Christians are taught the imperative of blanket forgiveness, turning the other cheek and so on. But that simplifies an irreducibly complex process with a coat of mental cement. In brief, forgiveness can't be achieved by clicking "delete," or dragging trauma into the trash. Human beings are more complicated and cantankerous than that, and, as Fr Charles shows in his book, forgiveness is equally complicated.
In 130 pages, Fr Charles effectively unpacks forgiveness. Beginning with the Bible as his main text, he takes us behind the scenes of biblical events, for example, the selling of Joseph by his brothers into slavery, and examines the lengthy, knotty path to forgiveness in even the most blessed people.
The book's piece de resistance is the proposition that there may be some things that cannot be forgiven. These include the Holocaust, the Rwandan genocide, and the painful, and ultimately flawed, process of reconciliation of South Africa's black majority with its white minority, in the Truth and Reconciliation Commission after the fall of apartheid. (I'd add the PNM regime of 2001-2010.)
What is remarkable is the cath-olicity with which the book approaches its theme. Fr Charles draws upon a variety of texts, from movies (Dead Man Walking), novels (Oscar Hijuelos's Mr Ives Christmas), the aphorisms of Nietzsche, and the pages of the New York Times.
Using these texts, in addition to a few academic writers, he breaks the process into its stages and examines them. What are the challenges to forgiveness? Is the vic- tim under any obligation to forgive the offender? Does forgiveness necessarily entail forgetting? Is forgiveness worth anything unless there is contrition from the offender? Each of these issues is given its own brief chapter, and explored in an engaging, absorbing style.

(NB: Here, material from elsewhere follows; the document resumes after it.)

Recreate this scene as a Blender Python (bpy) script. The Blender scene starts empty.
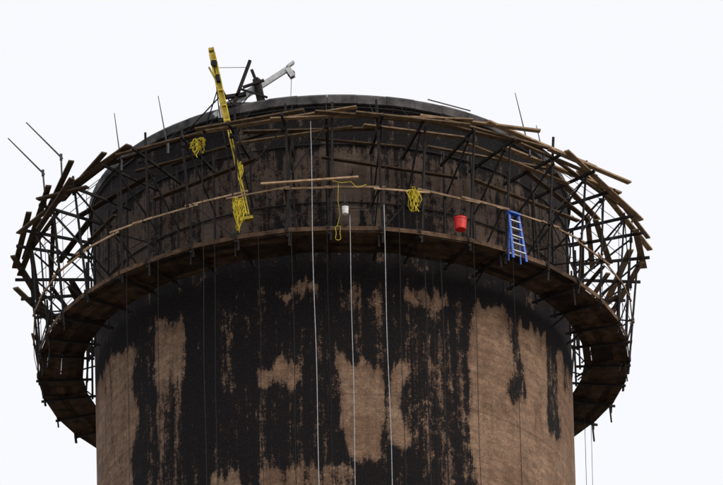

Forgiveness Considered is an interesting kind of book in that it is not merely to be read; it needs to be discussed, talked about, and passed on to anyone concerned about the state of the country and its febrile, dubious grip on humanity. It could be useful equally in church, a high school classroom or undergraduate seminar.

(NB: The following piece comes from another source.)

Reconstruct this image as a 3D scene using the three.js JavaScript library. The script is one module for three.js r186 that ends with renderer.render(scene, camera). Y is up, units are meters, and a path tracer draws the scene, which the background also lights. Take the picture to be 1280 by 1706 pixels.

The real potential value of Forgiveness Considered is that it could return an element of our national education system which has apparently disappeared, if it ever existed: moral education. This is not so much the teaching of morality as the training, or preparation, of students to create an atmosphere where morality can thrive.
In discussing and thinking about issues like forgiveness without the certainty of an answer (the imperative to forgive) looming at the end, students and society are empowered in a particular way. The process of discussion and exchange is in itself transformative.
But here waits the bucket of cold water. If teachers are unprepared for this type of exchange, or the topic, it fails. And we have what we have today: positions on crucial issues like the death penalty, and social and political policy, being determined by cretins on talk radio and Parliament.